Prerequisites: APLN 500.

APLN524: Advanced Structure of American English (3 hours lecture)

A detailed analysis of the phonological and grammatical structures of American English; advanced study of the social and stylistic varieties of American English; various theories of English grammar are studied. 3 sh.

Prerequisites: APLN 500.

APLN550: Computational Linguistics (3 hours lecture)

A survey of the field of existing computer systems for analyzing natural language. The following areas are covered: parsing, semantic analysis and discourse analysis. Students will be required to analyze human language using a specific programming language such as PROLOG, LISP, or Pascal. 3 sh.

Prerequisites: APLN 500. Restricted to MA students in Applied Linguistics (APLN) only.

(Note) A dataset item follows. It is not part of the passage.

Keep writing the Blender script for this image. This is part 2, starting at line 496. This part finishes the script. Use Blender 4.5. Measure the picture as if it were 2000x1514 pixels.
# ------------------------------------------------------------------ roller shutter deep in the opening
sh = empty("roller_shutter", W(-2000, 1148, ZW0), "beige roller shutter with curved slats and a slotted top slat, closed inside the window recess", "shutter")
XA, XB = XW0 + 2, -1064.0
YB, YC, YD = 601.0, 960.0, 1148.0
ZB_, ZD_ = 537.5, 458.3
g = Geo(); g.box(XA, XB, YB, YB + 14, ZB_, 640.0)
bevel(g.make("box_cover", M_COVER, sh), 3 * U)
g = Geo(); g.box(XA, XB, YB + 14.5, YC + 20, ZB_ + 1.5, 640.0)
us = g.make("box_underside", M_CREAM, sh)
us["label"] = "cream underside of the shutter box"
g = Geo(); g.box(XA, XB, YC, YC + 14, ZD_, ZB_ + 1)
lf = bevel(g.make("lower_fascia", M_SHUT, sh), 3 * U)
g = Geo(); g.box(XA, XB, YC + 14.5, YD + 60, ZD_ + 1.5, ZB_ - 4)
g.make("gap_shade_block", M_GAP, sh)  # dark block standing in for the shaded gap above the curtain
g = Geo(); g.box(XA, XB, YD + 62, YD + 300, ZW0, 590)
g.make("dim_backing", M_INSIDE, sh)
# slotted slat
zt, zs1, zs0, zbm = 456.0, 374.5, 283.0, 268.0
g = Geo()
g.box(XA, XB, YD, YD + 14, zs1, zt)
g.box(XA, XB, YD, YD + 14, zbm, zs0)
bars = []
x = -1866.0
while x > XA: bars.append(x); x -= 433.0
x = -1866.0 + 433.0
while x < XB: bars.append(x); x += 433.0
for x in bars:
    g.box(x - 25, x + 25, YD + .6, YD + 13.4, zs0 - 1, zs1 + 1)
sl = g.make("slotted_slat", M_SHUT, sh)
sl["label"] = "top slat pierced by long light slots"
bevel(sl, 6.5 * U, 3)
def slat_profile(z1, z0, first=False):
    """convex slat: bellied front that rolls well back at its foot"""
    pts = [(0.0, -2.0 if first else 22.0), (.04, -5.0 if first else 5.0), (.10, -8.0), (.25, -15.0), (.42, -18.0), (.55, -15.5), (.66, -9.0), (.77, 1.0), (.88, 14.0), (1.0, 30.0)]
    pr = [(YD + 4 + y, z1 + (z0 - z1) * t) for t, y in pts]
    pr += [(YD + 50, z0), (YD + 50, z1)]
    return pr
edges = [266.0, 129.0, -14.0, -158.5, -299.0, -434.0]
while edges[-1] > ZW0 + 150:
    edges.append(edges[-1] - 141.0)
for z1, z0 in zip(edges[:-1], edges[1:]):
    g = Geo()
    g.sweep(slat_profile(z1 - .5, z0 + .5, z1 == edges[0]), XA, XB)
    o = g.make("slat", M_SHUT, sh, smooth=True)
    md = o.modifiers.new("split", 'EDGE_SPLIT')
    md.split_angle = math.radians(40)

APLN552: Current Issues in Natural Language Processing (3 hours lecture)

An investigation of the two methodologies that dominate speech and natural language processing: rule-based and probabilistic system design. The two methodologies will be compared in light of their suitability for language processing applications in syntactic and morphological analysis, speech synthesis and recognition, and text classification and information retrieval. 3 sh.

Prerequisites: ALPN 500. Restricted to MA students in Applied Linguistics (APLN) only.

APLN553: Text Analysis Tools (1.5 hours lecture, 1.5 hours lab)

An introduction to the computer analysis of text for use in research and teaching. Students learn to develop software to search and manipulate written text and transcribed speech. Applications in computer assisted language learning, corpus linguistics, lexicography, and translation are considered. 3 sh.

APLN560: Translation Theory (3 hours lecture)

An exploration of the principles involved in providing semantic "equivalents" between two languages, emphasizing the problems of translating a variety of different types of texts which reflect major cross-cultural differences. 3 sh.

Prerequisites: APLN 500. Restricted to MA students in Applied Linguistics (APLN) only.

APLN570: The Structure of American Sign Language (3 hours lecture)

The study of American sign language, or ASL, the manual language of many deaf Americans. This course approaches ASL from a linguistic perspective, examining its semantics, grammar, and "phonology", and comparing ASL with English and other spoken languages. ASL is also compared with other manual languages used in America, including signed English and "total communication". The educational implications of ASL and other manual languages are discussed. 3 sh.

Prerequisites: APLN 500. Restricted to MA students in Applied Linguistics (APLN) only.

CSIT501: Computer Science Foundations I (4 hours lecture)

An introduction to programming using a structured high level language, design of algorithms, character strings, recursion, data structures, numerical computing. May not be used for credit by Mathematics or Computer Science majors. Previous course CMPT 505 effective through Spring 2015. 4 sh.

Prerequisites: Graduate coordinator's permission.

CSIT503: Computer Science Foundations III (4 hours lecture)

A continuation of CSIT 501. Design and analysis of data structures, pointers, linked representations, linear lists, trees, storage systems and structures, database design. Previous course CMPT 507 effective through Spring 2015. 4 sh.

Prerequisites: CSIT 501 and CSIT 504 and permission of graduate coordinator.

CSIT504: Computer Science Foundations IV (4 hours lecture)

Sets, relations, functions, graphs, trees, propositional calculus, induction and recursion, applications to computer science. May not be used for credit by Mathematics or Computer Science majors. Previous course MATH 501 effective through Spring 2015. 4 sh.

Prerequisites: Graduate program coordinator's permission.